Compounding these political problems is the fact that conditions on the ground in Kosovo have now changed fundamentally. In Reference #2, Simon Jenkins of the London Times argues that NATO is fighting or about to fight three wars against Milosevic (A) combating a humanitarian disaster and reversing refugee flows, (B) the air war to coerce Serbian regime to change its mind, and (C) a ground war to rectify the failures of A & B.

I believe Jenkins is correct that Wars A, B, & C are being fought as separate wars by NATO, but the picture is more complicated than his one-sided view. In Comment #252, I tried to show why I think Wars A, B, & C can be thought of as seamless parts of a high-speed, combined-arms 4th Generation War of two phases, if viewed from the Serbian perspective. In Phase I, the Serbs employed guerrilla tactics with their air defense system to distract NATO from an ethnic cleansing schwerpunkt aimed at quickly creating refugee crises outside of Kosovo, and in Phase II, the Serbs are using the welter of refugee crises outside of Kosovo to overload NATO and buy the time needed to mop up, consolidate the defensive position inside Kosovo, and thereby raise the price of NATO's War C to an unacceptable level.

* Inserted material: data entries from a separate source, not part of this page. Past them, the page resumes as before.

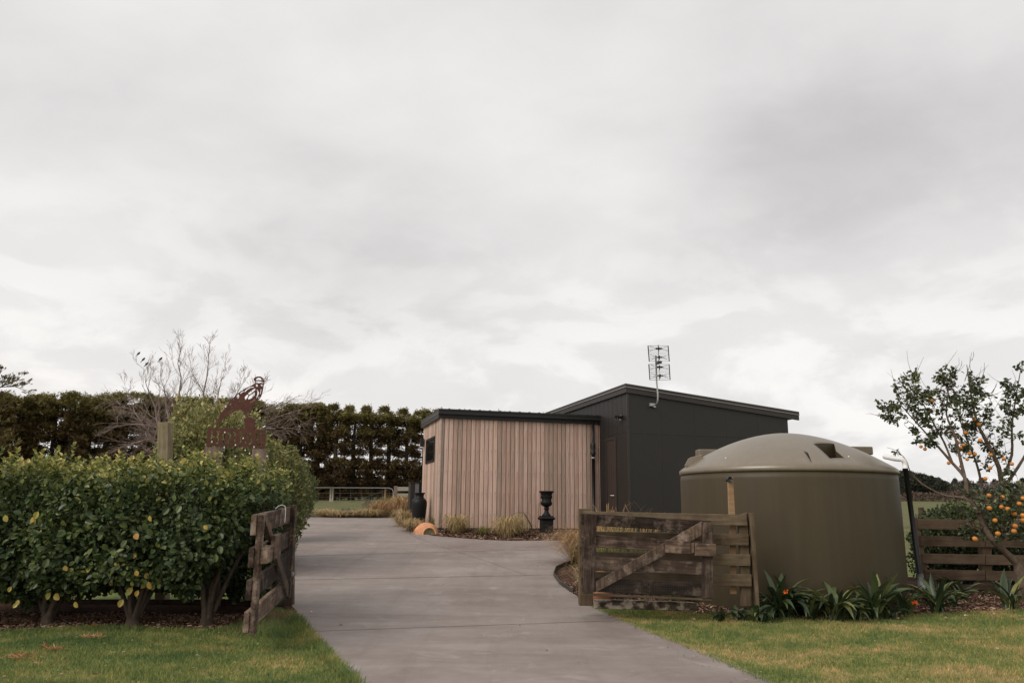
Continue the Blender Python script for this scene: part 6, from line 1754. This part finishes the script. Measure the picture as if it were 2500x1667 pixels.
    fr = [(2248, 1090), (2258, 1096), (2275, 978), (2316, 1130), (2346, 1138), (2357, 1056), (2330, 1063), (2338, 1080), (2345, 1093), (2352, 1086), (2361, 1121), (2378, 1023), (2390, 1036), (2393, 1075), (2380, 1108), (2419, 1110), (2367, 1107), (2450, 1119), (2405, 1168), (2414, 1209), (2447, 1213), (2488, 1229), (2415, 1240), (2444, 1237), (2429, 1270), (2436, 1302), (2475, 1296), (2478, 1283), (2380, 1315), (2475, 1253), (2497, 1258), (2498, 1216), (2280, 1068), (2417, 1142), (2470, 1132), (2460, 1242), (2498, 1270)]
    for i, (px, py) in enumerate(fr):
        q = T(px, py, -.35 if py > 1190 else -.05)
        rr = (.033 if py > 1190 else .027) * random.uniform(.88, 1.1)
        if me is None:
            m = MB(); m.lathe([(.001, -1.0 * .9), (.38, -.84), (.70, -.64), (.93, -.30), (1.0, 0), (.95, .30), (.74, .64), (.42, .83), (.12, .88), (.001, .86)], Vector((0, 0, 0)), 14)
            o = m.build('orange', M_ORANGE, e, M=Matrix.Translation(q) @ Matrix.Diagonal((rr, rr, rr, 1)))
            me = o.data
        else:
            link_mesh('orange', me, None, e, Matrix.Translation(q) @ Matrix.Rotation(random.uniform(-.6, .6), 4, 'X') @ Matrix.Diagonal((rr, rr, rr, 1)))
citrus()

# creeper bush behind the right fence
b1 = at(2345, 1262, 12.8)
bush('creeper_bush', (b1.x, 12.85, .75), .75, .5, .62, 6500, .06, L_CREEP, 'tangled green creeper bush behind the right hand fence', 'shrub', 4, dense=.5)
b1 = at(2300, 1290, 12.8)
bush('creeper_bush', (b1.x - .1, 12.7, .55), .5, .35, .50, 2500, .05, L_CREEP, 'low weedy bush behind the fence next to the black tank pipe', 'shrub', 9, dense=.3)
b1 = at(2460, 1270, 12.8)
bush('creeper_bush', (b1.x, 12.9, .75), .9, .5, .62, 5000, .06, L_CREEP, 'dark leafy bush behind the fence and the orange tree trunk', 'shrub', 12, dense=.5, tb=.1)
q = at(2252, 1238, 14.5)
a = MB(); a.tube([Vector((q.x, q.y, Z(q.x, q.y) - .1)), Vector((q.x - .03, q.y, q.z))], .05, 7)
setp(a.build('fence_post', SIGNP_W), 'weathered round post standing in the paddock beyond the right hand fence', 'post')

# ------------------------------------------------------------------ background
# shelter belt of conifers
def conifer_variant(i, dens_mid):
    H = 7.4; n = 15000
    r = np.random.default_rng(100 + i)
    h = r.random(n)
    prof_d = np.interp(h, [0, .30, .38, .62, .72, 1], [1, 1, dens_mid, dens_mid, 1, 1])
    k = r.random(n) < prof_d; h = h[k]; n = len(h)
    # whorled branches
    nb_ = 60
    bh = r.random(nb_); ba = r.uniform(0, 2 * np.pi, nb_); bi = np.argmin(np.abs(h[:, None] - bh[None]) + r.random((n, nb_)) * .12, 1)
    a = ba[bi] + r.normal(0, .22, n)
    Rm = np.interp(h, [0, .5, .8, .95, 1], [1.6, 1.35, 1.5, 1.5, 1.35])
    rr = Rm * np.sqrt(r.random(n)) * (.8 + .3 * np.sin(bi * 1.7))
    zz = .2 + (bh[bi] * .5 + h * .5) * (H - .2) - .06 * rr + r.normal(0, .10, n)
    P = np.stack([np.cos(a) * rr, np.sin(a) * rr, zz], 1)
    D = nrmz(np.stack([np.cos(a), np.sin(a), np.full(n, .25)], 1) + r.normal(0, .55, (n, 3)))
    Nn = nrmz(r.normal(0, 1, (n, 3)))
    S = r.uniform(.12, .29, n) * np.where(zz > H * .93, .8, 1)
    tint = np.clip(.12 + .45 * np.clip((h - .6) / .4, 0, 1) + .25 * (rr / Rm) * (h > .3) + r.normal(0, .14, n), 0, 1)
    V_, F_, t_ = scatter_arrays(P, D, Nn, S, TUFT, tint)
    me = bpy.data.meshes.new('crown')
    me.vertices.add(len(V_)); me.vertices.foreach_set('co', V_.astype(np.float32).ravel())
    me.loops.add(F_.size); me.loops.foreach_set('vertex_index', F_.astype(np.int32).ravel())
    me.polygons.add(len(F_)); me.polygons.foreach_set('loop_start', (np.arange(len(F_)) * 4).astype(np.int32))
    at_ = me.attributes.new('tint', 'FLOAT', 'POINT'); at_.data.foreach_set('value', t_.astype(np.float32))
    me.update(calc_edges=True); me.materials.append(L_CONI)
    tm = MB(); rd = random.Random(i)
    tm.tube([(0, 0, -.3), (.03, .02, 2.2), (-.04, .03, 4.5), (.02, 0, 6.6)], [.24, .20, .15, .06], 8)
    for j in range(34):
        z_ = rd.uniform(.6, 6.8); a_ = rd.uniform(0, 6.28); L_ = rd.uniform(.7, 1.3)
        tm.tube([(0, 0, z_), (math.cos(a_) * L_ * .5, math.sin(a_) * L_ * .5, z_ + .05), (math.cos(a_) * L_, math.sin(a_) * L_, z_ + .22)], [.035, .022, .008], 4, cap=False)
    tme = bpy.data.meshes.new('trunk'); tme.from_pydata(tm.v, [], tm.f); tme.materials.append(B_DARK)
    return me, tme
CV = [conifer_variant(i, d) for i, d in enumerate((1.0, 1.0, .62, .45, .55, .38))]
nc = 33
def _clab():
    spans = [('at the far left of the shelter belt', 3), ('above the left hedge', 5), ('behind the left side of the bare tree', 4), ('behind the bird sign', 4), ('behind the right side of the bare tree', 2), ('above the rounded shrub', 2), ('behind the metal farm gate', 5), ('between the farm gate and the annex', 1), ('peeping over the cedar annex roof', 7)]
    o = ['first', 'second', 'third', 'fourth', 'fifth', 'sixth', 'seventh']
    r = []
    for w, k in spans:
        for j in range(k): r.append(w if k == 1 else w + ', ' + o[j] + ' from the left there')
    return r
CLAB = _clab()
for i in range(nc):
    t = i / (nc - 1)
    px = -60 + 1400 * t
    Yc = 53 + 13 * t + random.uniform(-.5, .5)
    q = at(px, 1200, Yc)
    if px < 250: var = random.choice((0, 1, 0))
    elif px < 420: var = random.choice((2, 1))
    elif px < 800: var = random.choice((0, 1, 2, 2))
    else: var = random.choice((3, 4, 5, 3))
    z0 = Z(q.x, Yc)
    ztop_ = at(px, np.interp(px, [-60, 0, 300, 700, 1000, 1350], [958, 958, 962, 982, 1000, 1012]), Yc).z
    s = (ztop_ - z0) / 7.45 * random.uniform(.99, 1.012)
    place_words = ('at the far left of the belt' if px < 60 else 'behind the left hedge' if px < 270 else 'behind the bare tree' if px < 640 else 'between the bare tree and the drive' if px < 760 else 'behind the metal farm gate' if px < 985 else 'behind the cedar annex')
    e = empty('shelter_conifer', (q.x, Yc, z0), 'dark clipped conifer ' + CLAB[i], 'tree', 'clipped conifers of the shelter belt ' + place_words)
    Mx = Matrix.Translation((q.x, Yc, z0)) @ Matrix.Rotation(random.uniform(0, 6.28), 4, 'Z') @ Matrix.Diagonal((s * random.uniform(.92, 1.12), s, s, 1))
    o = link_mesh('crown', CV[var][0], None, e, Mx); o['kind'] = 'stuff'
    link_mesh('trunk', CV[var][1], None, e, Mx)
# undergrowth at the foot of the belt
def strip_brush(name, x0, x1, yf, h, n, mat, label, size=.22, seed=0):
    x = rng.uniform(x0, x1, n); y = yf(x) + rng.normal(0, .5, n); hh = h * (.7 + .35 * np.sin(x * .9 + seed) * np.sin(x * .37 + seed))
    z = Zn(y, x) + rng.random(n) ** .8 * hh
    P = np.stack([x, y, z], 1)
    D = nrmz(rng.normal(0, .7, (n, 3)) + np.array([0, 0, .5])); Nn = nrmz(rng.normal(0, 1, (n, 3)))
    return setp(scatter(name, P, D, Nn, rng.uniform(.6, 1.2, n) * size, TUFT, mat, None, np.clip(rng.normal(.3, .2, n), 0, 1)), label, 'undergrowth', kind='stuff')
strip_brush('undergrowth', -42, 6, lambda x: 56.5 + (x + 34) * .25, 1.9, 14000, L_CONI, 'dark undergrowth at the foot of the conifer belt')

# open topped pine at the far left edge
def tree_grow(mb, p, d, L, r, depth, rd, spread=.5, up=.15, twigs=None, nseg=4, kids=(2, 3), taper=.62, wig=.12, minr=.004):
    pts, rad = [p], [r]
    dd = d.normalized()
    for i in range(nseg):
        dd = (dd + Vector((rd.gauss(0, wig), rd.gauss(0, wig), rd.gauss(0, wig) + up * .25))).normalized()
        pts.append(pts[-1] + dd * L / nseg); rad.append(max(minr, r * (1 - (1 - taper) * (i + 1) / nseg)))
    mb.tube(pts, rad, 6 if r > .03 else (4 if r > .01 else 3), cap=False)
    if twigs is not None and depth <= 1: twigs.append((pts[-1], dd))
    if depth <= 0: return
    for k in range(rd.randint(*kids)):
        a = Vector((rd.gauss(0, 1), rd.gauss(0, 1), rd.gauss(0, .6))).normalized()
        nd = (dd + a * spread * rd.uniform(.7, 1.2)).normalized()
        i0 = rd.randint(max(1, nseg // 2), nseg)
        tree_grow(mb, pts[i0], nd, L * rd.uniform(.60, .82), rad[i0] * rd.uniform(.55, .8), depth - 1, rd, spread, up, twigs, nseg, kids, taper, wig, minr)
q = at(-55, 1180, 49); z0 = Z(q.x, 49)
pe = empty('pine_tree', (q.x, 49, z0), 'open topped pine with spreading branches at the extreme left edge', 'tree')
rd = random.Random(5); m = MB(); tips = []
ztp = at(20, 915, 49).z
m.tube([(q.x, 49, z0 - .2), (q.x + .2, 49, z0 + 4), (q.x + .1, 49, ztp - 1.2)], [.35, .28, .10], 8)
for i in range(26):
    h = rd.uniform(2.5, ztp - z0 - .6); a_ = rd.uniform(0, 6.28)
    tree_grow(m, Vector((q.x + .1, 49, z0 + h)), Vector((math.cos(a_), math.sin(a_), .35)), rd.uniform(.75, 1.15), .04, 2, rd, .55, .05, tips, 3)
m.build('trunk', B_DARK, pe)
P, D = [], []
for p_, d_ in tips:
    for j in range(7):
        P.append((p_ + Vector((rd.gauss(0, .12), rd.gauss(0, .12), rd.gauss(0, .05))))[:]); D.append((d_ + Vector((rd.gauss(0, .4), rd.gauss(0, .4), .3)))[:])
P, D = np.array(P), np.array(D)
scatter('crown', P, D, nrmz(rng.normal(0, 1, P.shape)), rng.uniform(.14, .28, len(P)), TUFT, L_CONI, pe)

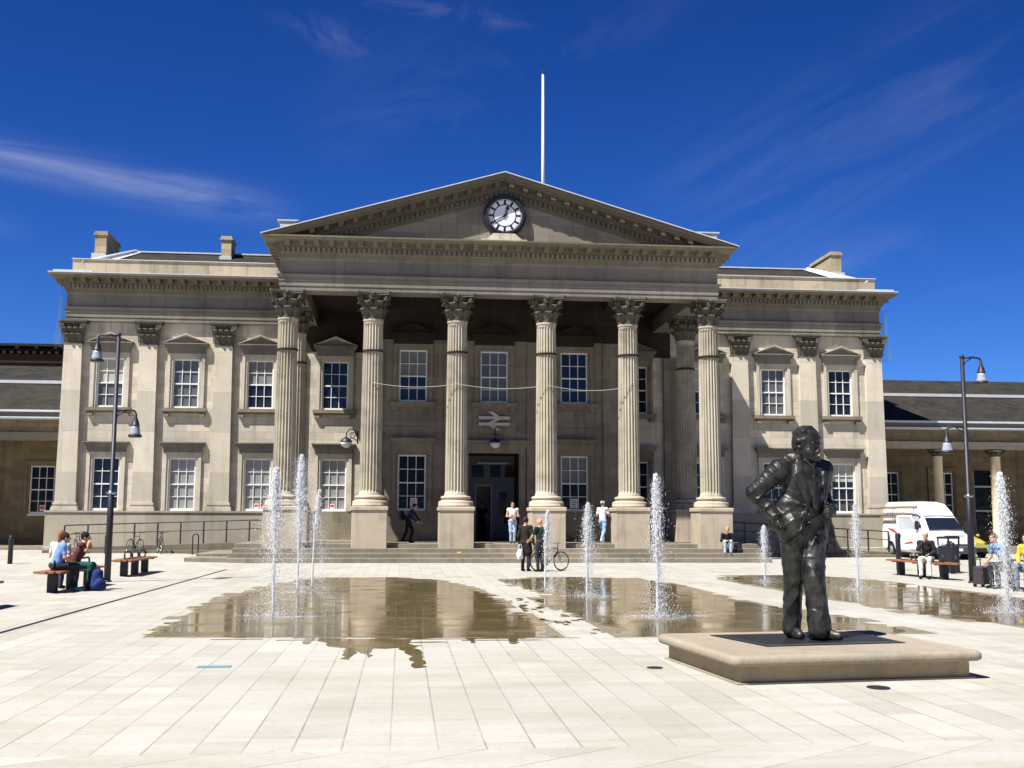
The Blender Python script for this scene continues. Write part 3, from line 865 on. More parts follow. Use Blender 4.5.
# entablature, cornice
XF, YF, XE = 9.105, -8.39, 19.87
PATH = [(-XE, 14), (-XE, -.25), (-XF, -.25), (-XF, YF), (XF, YF), (XF, -.25), (XE, -.25), (XE, 14)]
b = MB()
b.sweep([(-.2, 10.905), (0, 10.905), (0, 11.08), (.03, 11.085), (.03, 11.28), (.06, 11.285), (.06, 11.45), (.12, 11.49), (.14, 11.55), (.03, 11.57), (.0, 11.575), (.0, 12.14), (.05, 12.2), (.06, 12.25), (-.1, 12.25)], PATH)
bent = b
b = MB()
b.sweep([(-.1, 12.24), (.06, 12.24), (.06, 12.42), (.10, 12.44), (.10, 12.65), (.14, 12.67), (.14, 12.875), (.64, 12.88), (.66, 12.90), (.66, 12.95), (.71, 12.97), (.72, 13.03), (-.5, 13.07)], PATH)
bcor = b
def along(path, step, wdt, o0, o1, z0, z1, mb, skip=()):
    for i in range(len(path)-1):
        if i in skip: continue
        a, c = Vector(path[i]), Vector(path[i+1]); L = (c-a).length; d = (c-a)/L; n = Vector((d.y, -d.x))
        k = max(1, round(L/step)); st = L/k
        A = math.atan2(d.y, d.x); R = Matrix.Rotation(A, 3, 'Z')
        for j in range(k):
            p = a+d*(st*(j+.5))+n*((o0+o1)/2)
            mb.obox((p.x, p.y, (z0+z1)/2), wdt/2, (o1-o0)/2, (z1-z0)/2, R)
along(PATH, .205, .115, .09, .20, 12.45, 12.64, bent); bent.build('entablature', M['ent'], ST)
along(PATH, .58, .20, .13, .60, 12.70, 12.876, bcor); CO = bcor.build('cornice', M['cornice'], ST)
# lead drip along the wing cornice edges
for s in (-1, 1):
    b = MB(); x0, x1 = sorted((s*9.9, s*20.59)); b.box(x0, x1, -.975, -.3, 13.05, 13.095); b.build('lead_edge', M['lead'], ST)

# porch beams and ceiling
b = MB()
b.box(-XF+.02, XF-.02, YF+.02, YF+.90, 10.90, 11.6)
for s in (-1, 1):
    x0, x1 = sorted((s*(XF-.02), s*(XF-.90))); b.box(x0, x1, YF+.902, 0, 10.90, 11.6)
b.build('porch_beams', M['ent'], ST)
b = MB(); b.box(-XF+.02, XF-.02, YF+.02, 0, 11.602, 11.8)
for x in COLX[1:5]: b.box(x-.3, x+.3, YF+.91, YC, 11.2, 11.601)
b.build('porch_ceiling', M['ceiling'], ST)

# pediment
XP, ZP, ZA = 9.825, 13.03, 15.90
SL = (ZA-ZP)/XP
b = MB(); b.prism([(-9.2, 13.03), (9.2, 13.03), (0, 13.03+9.2*SL)], YF-.03, YF+.4)
PD = b.build('pediment', stone('tympanum stone', (.235, .22, .19), (1.3, .42, .55), soot_shade=.45), ST)  # stone colour darkened to carry the shade under the raking cornice
def rake(prof, mb, x_in=0):
    for s in (-1, 1):
        vs = []
        for o, dz in prof:
            zs = 13.05; xs = min(XP, XP-(zs-(ZP+dz))/SL) if dz < -.02 else XP
            vs.append((s*xs, YF-o, ZP+dz+(XP-xs)*SL)); 
        for o, dz in prof: vs.append((0, YF-o, ZA+dz))
        n = len(prof)
        fs = [(k, k+1, n+k+1, n+k) for k in range(n-1)]
        mb.add(vs, fs if s > 0 else [f[::-1] for f in fs])
b = MB(); rake([(0, -1.0), (.06, -.94), (.06, -.82), (.10, -.80), (.10, -.58), (.14, -.56), (.14, -.27), (.60, -.26), (.64, -.24), (.64, -.15), (.70, -.12), (.72, -.04), (.72, 0), (-.4, .02)][::-1], b)
b2 = b
for s in (-1, 1):
    k = 0; x = .10
    while x < 7.1:
        zc = ZA-.70-x*SL
        for (mb, w, o0, o1, zz, hz, every) in ((b, .12, .09, .20, zc, .085, 1),):
            mb.obox((s*x, YF-(o0+o1)/2, zz), w/2, (o1-o0)/2, hz, Matrix(((1, 0, 0), (0, 1, 0), (-s*SL, 0, 1))))
        x += .205
    x = .29
    while x < 7.9:
        zc = ZA-.36-x*SL
        b2.obox((s*x, YF-.36, zc), .10, .21, .09, Matrix(((1, 0, 0), (0, 1, 0), (-s*SL, 0, 1))))
        x += .58
b.build('raking_cornice', stone('raking cornice stone', (.13, .115, .09), None, soot_shade=.6), PD)
b = MB()
for s in (-1, 1):
    p = [(s*(XP+.03), ZP+.005), (0, ZA+.012), (0, ZA+.05), (s*(XP+.03), ZP+.043)]
    b.prism(p if s < 0 else p[::-1], YF-.76, YF-.3)
b.build('lead_capping', M['lead'], PD)
for x0, x1 in ((-9.4, -8.75), (8.9, 9.7)):
    b = MB(); b.box(x0, x1, -6.4, -5.6, 13.4, 14.31); rb = b.build('roof_edge_block', M['dullwhite'], ST)
    b = MB(); b.box(x0-.12, x1+.12, -6.45, -5.55, 14.312, 14.37); b.build('block_capping', M['lead'], rb)
b = MB(); b.box(-.95, .95, YF-.42, YF-.02, 13.07, 13.16); b.prism([(-.75, 13.16), (.75, 13.16), (.45, 13.42), (-.45, 13.42)], YF-.35, YF-.031); b.build('clock_bracket', M['stone'], PD)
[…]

Jenkins argues that the price of such a ground war is now too high. He says a NATO-ruled Kosovo would be even more burnt and barren than it is now, and that conditions have changed so much on the ground that Kosovo cannot be rendered "autonomously" Albanian, only autonomously NATO. A ground war, in Jenkins' view, would do little more than change the guard over Kosovo's empty fields and rotting corpses. They are Mr Milosevic's doing, for which his people and perhaps a court of law will one day hold him to account, but Jenkins argues that NATO should not be a party to yet more killing, for the simple reason that War C cannot rectify War A.

I do not know if Jenkins' conclusion is factually or morally correct, but when one combines the obvious changes on the ground with the political problems in the Hornets Nest, the argument that a successful ground war could create a stable future in the Balkans is by no means self evident.

Wars take on an unstoppable life of their own even when its continuation is insane, as any student of WW I knows. Before allowing an entangling alliance to drag the US deeper into an extra-constitutional, undeclared self-feeding war, the President and Congress, through process of proposal and rational debate, should stop the sound bytes and abide by their constitutional duty to tell the people WHAT exactly THEIR country is trying to achieve, WHY a successful ground war will contribute to this end, and HOW spilling American blood and treasure will create conditions for long term stability in the Balkans Hornets Nest and thereby serve to protect and strengthen our national interests.

Woodrow Wilson tried to redraw the map of a troubled area he did not understand at the real Versailles in 1919; hopefully we will see a better performance in the 1999 theater of Versailles on the Potomac, but the first step in this direction must be to clarify the question of Kosovo with an open debate ending with an up or down vote to declare war on Serbia.